**Task description:** In the material below, find every line with "that" and pull it out.
=== Supplied material ===
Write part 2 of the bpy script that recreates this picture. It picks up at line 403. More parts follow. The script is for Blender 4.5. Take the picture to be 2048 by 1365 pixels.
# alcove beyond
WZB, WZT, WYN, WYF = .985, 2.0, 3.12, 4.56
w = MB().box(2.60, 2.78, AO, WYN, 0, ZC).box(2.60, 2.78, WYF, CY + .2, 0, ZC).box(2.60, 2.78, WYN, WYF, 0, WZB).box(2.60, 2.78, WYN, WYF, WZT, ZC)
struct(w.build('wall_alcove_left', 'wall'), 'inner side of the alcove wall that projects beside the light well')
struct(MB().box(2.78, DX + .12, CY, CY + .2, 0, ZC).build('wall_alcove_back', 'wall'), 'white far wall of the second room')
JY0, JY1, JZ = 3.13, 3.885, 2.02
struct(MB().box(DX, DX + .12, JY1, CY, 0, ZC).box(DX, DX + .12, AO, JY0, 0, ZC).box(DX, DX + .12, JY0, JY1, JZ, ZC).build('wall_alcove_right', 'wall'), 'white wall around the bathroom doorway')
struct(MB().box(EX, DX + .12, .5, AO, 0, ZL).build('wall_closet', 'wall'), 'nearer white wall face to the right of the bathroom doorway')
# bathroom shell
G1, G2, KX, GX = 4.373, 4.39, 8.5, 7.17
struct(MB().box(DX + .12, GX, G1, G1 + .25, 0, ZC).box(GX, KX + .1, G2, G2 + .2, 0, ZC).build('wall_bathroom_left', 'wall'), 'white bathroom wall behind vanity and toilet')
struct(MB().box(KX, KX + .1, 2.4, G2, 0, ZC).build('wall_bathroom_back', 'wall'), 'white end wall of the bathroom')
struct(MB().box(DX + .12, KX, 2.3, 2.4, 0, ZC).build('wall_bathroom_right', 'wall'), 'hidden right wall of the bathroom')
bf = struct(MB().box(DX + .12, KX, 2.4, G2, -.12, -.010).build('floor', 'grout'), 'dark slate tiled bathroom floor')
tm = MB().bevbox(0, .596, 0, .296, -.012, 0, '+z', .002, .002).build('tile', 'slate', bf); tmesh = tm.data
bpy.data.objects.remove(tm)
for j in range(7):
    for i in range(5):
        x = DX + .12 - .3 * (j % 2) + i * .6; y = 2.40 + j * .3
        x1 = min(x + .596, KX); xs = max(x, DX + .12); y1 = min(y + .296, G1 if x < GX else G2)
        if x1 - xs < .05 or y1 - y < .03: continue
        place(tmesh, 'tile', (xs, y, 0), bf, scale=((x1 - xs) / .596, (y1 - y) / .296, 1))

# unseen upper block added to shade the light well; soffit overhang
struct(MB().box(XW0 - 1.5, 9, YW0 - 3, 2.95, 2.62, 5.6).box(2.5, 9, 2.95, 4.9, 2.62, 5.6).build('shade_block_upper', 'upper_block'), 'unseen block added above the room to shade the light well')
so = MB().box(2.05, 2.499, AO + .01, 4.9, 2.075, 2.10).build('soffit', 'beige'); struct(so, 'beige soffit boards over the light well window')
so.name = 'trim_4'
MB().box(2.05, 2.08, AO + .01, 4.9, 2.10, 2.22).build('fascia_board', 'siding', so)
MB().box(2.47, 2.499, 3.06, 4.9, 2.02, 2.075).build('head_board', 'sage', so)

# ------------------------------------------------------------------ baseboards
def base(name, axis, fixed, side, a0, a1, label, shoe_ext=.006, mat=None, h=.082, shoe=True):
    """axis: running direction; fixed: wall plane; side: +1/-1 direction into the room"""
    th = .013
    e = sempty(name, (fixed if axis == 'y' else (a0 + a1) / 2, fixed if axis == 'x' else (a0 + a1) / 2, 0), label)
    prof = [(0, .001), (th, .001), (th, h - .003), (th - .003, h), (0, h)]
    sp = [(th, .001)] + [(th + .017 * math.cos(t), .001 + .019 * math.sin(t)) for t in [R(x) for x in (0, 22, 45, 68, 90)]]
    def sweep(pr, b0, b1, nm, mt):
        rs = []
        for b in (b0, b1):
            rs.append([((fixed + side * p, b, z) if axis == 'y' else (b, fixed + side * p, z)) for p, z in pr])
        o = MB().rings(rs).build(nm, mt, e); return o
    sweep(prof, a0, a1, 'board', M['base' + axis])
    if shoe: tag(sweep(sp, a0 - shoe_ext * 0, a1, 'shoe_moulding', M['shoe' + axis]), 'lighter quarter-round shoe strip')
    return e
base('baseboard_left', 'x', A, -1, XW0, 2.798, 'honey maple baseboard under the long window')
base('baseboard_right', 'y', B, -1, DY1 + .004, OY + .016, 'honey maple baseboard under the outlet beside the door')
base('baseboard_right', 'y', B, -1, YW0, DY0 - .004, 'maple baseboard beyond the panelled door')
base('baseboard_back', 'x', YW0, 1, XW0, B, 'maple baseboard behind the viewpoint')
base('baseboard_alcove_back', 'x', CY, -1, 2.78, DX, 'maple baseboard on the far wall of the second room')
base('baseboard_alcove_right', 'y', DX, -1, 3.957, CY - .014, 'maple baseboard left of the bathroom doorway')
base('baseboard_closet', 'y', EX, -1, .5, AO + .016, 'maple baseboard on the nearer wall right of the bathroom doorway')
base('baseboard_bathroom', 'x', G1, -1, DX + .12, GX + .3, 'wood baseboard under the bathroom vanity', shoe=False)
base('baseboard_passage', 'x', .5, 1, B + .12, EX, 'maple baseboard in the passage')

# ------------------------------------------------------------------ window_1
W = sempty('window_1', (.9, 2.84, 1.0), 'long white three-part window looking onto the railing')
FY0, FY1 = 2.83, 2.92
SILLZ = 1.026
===
**Worked answer:**
Write part 2 of the bpy script that recreates this picture. It picks up at line 403. More parts follow. The script is for Blender 4.5. Take the picture to be 2048 by 1365 pixels.
struct(w.build('wall_alcove_left', 'wall'), 'inner side of the alcove wall that projects beside the light well')